Tomorrow’s choice: big lunch with the hobby crowd, or hike out in the middle of nowhere?



Not so important now 2 years ago

I changed my job last year and now I think that taking a sabbatical year it is not so important now.

My objectives have change and I will need money for the new objectives, so it is not a good idea to take one year off.



Sabbatical year 3 years ago

I am very, very tired. I have been working very hard, and I feel that I am not living the life I want to live.

I have decided that it is time to start thinking in taking a sabbatical year. It would not be actually a year without doing anything.

Because it must be one of the best years of my life (I want to go to many places and do almost all the things I have not been able to do during the last hard working years), I have to save some money.

I have decided that having 36.000 € in the bank would be OK for, for example, spent 9.000 € during that sabbatical year.

Now I have 22.000 €, so if I save 1.000 € per month, I will need 14 months to save the required money.

My Sabbatical year is then 2008. I would put a calendar with the things I want to do.
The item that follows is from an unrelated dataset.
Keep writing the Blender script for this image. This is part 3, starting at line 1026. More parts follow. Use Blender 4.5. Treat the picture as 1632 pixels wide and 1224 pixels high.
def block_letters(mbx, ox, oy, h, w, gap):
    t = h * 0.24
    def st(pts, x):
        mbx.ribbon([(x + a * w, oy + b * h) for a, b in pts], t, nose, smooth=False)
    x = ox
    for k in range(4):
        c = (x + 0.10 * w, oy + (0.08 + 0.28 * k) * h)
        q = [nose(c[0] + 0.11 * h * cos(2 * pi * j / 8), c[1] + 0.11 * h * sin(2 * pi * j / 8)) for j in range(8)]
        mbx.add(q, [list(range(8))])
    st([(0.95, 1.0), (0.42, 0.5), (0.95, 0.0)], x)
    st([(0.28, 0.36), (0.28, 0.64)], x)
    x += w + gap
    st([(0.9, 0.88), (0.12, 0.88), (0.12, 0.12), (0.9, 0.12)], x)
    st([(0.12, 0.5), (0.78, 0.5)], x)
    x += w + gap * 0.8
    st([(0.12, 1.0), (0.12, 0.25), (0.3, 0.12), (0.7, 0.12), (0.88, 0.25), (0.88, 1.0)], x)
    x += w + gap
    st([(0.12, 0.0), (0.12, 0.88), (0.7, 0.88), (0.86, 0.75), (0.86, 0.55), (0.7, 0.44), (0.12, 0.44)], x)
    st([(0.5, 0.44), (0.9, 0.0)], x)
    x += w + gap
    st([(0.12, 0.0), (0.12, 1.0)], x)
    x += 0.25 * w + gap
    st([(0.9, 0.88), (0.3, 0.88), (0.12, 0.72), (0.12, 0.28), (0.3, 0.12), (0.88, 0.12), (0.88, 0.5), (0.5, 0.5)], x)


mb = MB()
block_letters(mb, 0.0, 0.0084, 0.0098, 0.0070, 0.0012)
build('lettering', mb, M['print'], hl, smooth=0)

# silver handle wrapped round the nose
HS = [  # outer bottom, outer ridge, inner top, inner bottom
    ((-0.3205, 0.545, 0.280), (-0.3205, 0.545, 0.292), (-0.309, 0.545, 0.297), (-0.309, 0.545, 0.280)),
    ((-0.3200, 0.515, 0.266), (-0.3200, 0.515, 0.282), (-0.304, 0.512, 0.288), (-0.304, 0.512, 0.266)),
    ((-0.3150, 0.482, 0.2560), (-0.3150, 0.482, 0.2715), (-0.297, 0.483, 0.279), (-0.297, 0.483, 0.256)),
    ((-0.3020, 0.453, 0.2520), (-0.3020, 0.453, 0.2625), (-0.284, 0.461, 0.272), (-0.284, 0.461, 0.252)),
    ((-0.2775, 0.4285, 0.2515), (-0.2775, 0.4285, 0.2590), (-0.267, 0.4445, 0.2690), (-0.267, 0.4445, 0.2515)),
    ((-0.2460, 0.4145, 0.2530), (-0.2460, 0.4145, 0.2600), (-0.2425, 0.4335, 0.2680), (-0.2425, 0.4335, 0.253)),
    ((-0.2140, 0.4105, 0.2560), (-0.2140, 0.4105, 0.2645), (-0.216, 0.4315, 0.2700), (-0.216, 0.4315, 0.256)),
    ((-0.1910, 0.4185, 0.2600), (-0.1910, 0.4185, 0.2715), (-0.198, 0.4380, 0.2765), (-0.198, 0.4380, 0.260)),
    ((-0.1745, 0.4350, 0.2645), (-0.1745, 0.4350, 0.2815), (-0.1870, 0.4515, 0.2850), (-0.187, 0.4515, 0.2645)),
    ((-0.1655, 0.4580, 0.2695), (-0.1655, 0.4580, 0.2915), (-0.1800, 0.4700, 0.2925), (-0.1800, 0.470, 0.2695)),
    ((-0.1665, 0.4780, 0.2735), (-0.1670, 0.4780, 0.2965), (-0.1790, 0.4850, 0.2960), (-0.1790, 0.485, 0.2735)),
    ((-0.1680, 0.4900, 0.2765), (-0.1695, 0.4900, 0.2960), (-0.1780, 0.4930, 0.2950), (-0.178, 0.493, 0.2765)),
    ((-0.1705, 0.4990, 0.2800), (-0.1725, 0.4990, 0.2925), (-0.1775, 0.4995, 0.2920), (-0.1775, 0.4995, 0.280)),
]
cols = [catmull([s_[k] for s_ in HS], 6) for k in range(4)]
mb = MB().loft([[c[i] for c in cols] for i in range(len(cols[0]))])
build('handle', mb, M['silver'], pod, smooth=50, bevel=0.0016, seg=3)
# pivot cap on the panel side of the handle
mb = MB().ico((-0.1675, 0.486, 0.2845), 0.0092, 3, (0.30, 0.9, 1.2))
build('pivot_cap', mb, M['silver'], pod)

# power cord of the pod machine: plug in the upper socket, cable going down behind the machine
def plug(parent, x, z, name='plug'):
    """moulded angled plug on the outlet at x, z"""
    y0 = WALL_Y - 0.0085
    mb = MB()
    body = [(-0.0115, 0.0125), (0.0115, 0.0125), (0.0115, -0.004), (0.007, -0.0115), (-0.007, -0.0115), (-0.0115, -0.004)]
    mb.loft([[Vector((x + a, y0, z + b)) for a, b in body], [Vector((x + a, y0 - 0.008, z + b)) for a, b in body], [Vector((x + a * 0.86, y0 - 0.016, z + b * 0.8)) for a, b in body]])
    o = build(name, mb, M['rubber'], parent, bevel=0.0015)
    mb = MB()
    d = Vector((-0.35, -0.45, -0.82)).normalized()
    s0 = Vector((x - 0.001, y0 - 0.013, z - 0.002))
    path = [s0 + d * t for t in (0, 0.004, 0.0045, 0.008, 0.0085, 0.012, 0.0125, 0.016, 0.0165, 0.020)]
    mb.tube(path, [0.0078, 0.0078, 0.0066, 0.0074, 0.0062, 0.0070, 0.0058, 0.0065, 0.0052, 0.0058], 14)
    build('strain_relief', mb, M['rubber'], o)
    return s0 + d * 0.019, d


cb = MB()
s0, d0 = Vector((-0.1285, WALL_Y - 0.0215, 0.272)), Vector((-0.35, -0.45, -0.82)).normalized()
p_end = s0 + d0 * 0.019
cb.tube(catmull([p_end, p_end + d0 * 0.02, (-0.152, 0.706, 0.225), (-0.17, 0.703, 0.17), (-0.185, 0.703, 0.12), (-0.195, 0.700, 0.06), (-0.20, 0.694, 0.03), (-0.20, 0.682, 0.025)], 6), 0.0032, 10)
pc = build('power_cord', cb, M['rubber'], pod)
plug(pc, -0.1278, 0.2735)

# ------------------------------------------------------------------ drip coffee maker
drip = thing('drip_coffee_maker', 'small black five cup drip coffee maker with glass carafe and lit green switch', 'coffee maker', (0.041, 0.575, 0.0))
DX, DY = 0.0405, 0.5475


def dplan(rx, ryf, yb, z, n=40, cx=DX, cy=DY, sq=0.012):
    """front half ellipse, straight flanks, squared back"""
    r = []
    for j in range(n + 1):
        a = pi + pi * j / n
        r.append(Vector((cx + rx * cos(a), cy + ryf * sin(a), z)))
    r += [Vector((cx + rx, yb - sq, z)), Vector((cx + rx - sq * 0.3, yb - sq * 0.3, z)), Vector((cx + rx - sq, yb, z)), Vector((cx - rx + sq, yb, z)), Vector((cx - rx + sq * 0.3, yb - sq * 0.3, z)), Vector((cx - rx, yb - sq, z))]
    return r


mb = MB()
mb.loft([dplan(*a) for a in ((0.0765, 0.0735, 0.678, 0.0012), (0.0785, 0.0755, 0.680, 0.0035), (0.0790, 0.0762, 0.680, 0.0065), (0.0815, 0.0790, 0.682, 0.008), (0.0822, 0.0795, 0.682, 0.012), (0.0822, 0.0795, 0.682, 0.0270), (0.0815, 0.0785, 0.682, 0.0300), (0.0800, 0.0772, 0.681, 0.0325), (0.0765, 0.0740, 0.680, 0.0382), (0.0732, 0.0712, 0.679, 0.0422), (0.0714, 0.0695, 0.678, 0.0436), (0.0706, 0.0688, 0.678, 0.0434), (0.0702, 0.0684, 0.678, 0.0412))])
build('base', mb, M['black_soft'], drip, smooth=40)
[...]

Absolutely worth doing 4 years ago

That’s it. It’s been 12 months without a proper job and I’ve enjoyed it immensely.
The last 5 years I’ve worked my butt off and I finally realised that nothing was never going to change. The goals and resources were never there and even if my co-workers and I repeatedly told our manager that things didn’t work nothing happened. So I finally quit and it’s been great.
If you’re fed up with your job and feel you’re going nowhere I can wholeheartedly recommend taking some time off and spend some time thinking about what you really want to do.